Just as a single musical instrument can’t capture all the richness and complexity of a symphony, so too a single metric can’t capture all the complexities and nuances of safe driving. Waymo’s safety framework includes multiple methodologies across hardware, behavior, and operations that each provide a different, complementary part of the answer, coming together to create a rich harmony that’s far more informative than its individual components.

By introducing the new safety data hub, we aim to provide riders, communities, government officials, and researchers with valuable insights into the impact of Waymo’s driving on road safety. We will also continue to share meaningful information about our safety approach and the complementary methodologies and metrics we employ to evaluate the safety of the Waymo Driver, building on dozens of safety publications we’ve shared over the years.

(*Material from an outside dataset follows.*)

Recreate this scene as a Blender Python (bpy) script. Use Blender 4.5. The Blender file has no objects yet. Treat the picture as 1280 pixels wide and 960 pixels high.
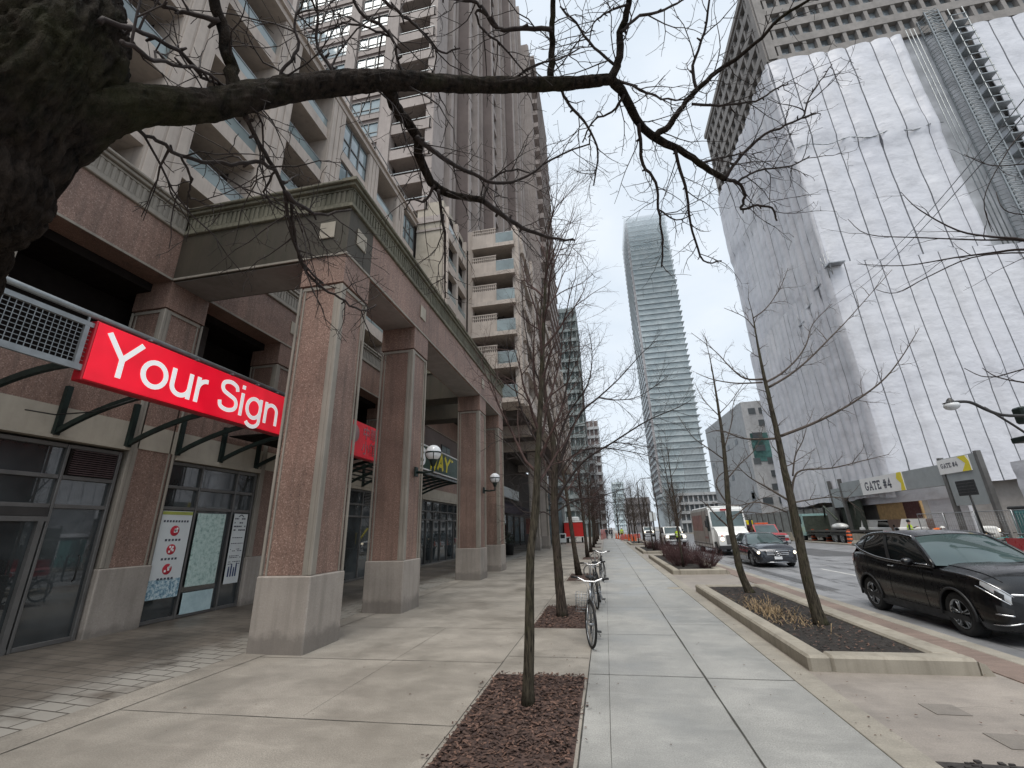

Safety transparency, like what we are providing in this industry-leading data tool, is key to building public trust as we bring autonomous driving technology to more riders. The U.S. Department of Transportation can help in this effort too, and we urge NHTSA to also collect vehicle miles traveled data when it conducts its planned rulemaking to codify the Standing General Order on Crash Reporting. This will allow safety researchers to do industry-wide analysis along the lines of what our tool enables relating to the Waymo Driver. 

To learn more about Waymo’s approach to safety and real-world performance, visit https://waymo.com/safety.

*Scanlon, J. M., Kusano, K. D., Fraade-Blanar, L. A., McMurry, T. L., Chen, Y. H., & Victor, T. (2024). Benchmarks for Retrospective Automated Driving System Crash Rate Analysis Using Police-Reported Crash Data. Traffic Injury Prevention (In Press). doi:10.1080/15389588.2024.2380522.

Kusano, K. D., Scanlon, J. M., Chen, Y. H., McMurry, T. L., Chen, R., Gode, T., & Victor, T. (2024). Comparison of Waymo Rider-only crash data to human benchmarks at 7.1 million miles. Traffic Injury Prevention (In Press). doi:10.1080/15389588.2024.2380786.

** The analysis includes all Waymo crashes, regardless of the Waymo vehicle’s role in the crash.